- **Data extract**:
..............................

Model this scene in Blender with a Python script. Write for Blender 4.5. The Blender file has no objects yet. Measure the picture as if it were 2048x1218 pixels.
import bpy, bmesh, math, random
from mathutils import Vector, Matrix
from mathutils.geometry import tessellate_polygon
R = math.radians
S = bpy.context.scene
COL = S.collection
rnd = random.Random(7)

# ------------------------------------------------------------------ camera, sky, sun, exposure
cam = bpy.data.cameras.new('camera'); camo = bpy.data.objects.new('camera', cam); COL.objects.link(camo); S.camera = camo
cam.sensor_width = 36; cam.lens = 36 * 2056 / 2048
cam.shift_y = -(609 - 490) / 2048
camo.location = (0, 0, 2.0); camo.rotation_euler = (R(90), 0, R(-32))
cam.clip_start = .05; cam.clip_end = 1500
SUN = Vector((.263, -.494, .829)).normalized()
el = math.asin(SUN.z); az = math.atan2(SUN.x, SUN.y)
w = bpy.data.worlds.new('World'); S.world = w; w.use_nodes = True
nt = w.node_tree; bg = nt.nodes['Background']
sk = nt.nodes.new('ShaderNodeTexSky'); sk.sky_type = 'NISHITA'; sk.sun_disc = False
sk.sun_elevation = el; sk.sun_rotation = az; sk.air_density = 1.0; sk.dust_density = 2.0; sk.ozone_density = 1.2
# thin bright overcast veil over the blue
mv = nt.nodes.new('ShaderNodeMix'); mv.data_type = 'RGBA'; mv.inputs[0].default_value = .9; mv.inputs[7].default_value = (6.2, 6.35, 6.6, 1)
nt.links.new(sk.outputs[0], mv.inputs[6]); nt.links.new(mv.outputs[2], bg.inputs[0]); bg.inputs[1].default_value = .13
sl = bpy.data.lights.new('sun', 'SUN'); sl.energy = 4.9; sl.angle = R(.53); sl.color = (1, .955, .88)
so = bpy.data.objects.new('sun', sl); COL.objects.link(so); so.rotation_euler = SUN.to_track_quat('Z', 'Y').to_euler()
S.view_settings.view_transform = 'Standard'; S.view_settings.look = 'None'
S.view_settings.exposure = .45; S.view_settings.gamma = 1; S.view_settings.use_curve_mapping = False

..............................

- **Task brief**:
Copy exactly the lines that run from the first line of the data to the line containing "rnd = random.Random(7)", please, with both ends included and nothing else.

- **Answer for the task**:
Model this scene in Blender with a Python script. Write for Blender 4.5. The Blender file has no objects yet. Measure the picture as if it were 2048x1218 pixels.
import bpy, bmesh, math, random
from mathutils import Vector, Matrix
from mathutils.geometry import tessellate_polygon
R = math.radians
S = bpy.context.scene
COL = S.collection
rnd = random.Random(7)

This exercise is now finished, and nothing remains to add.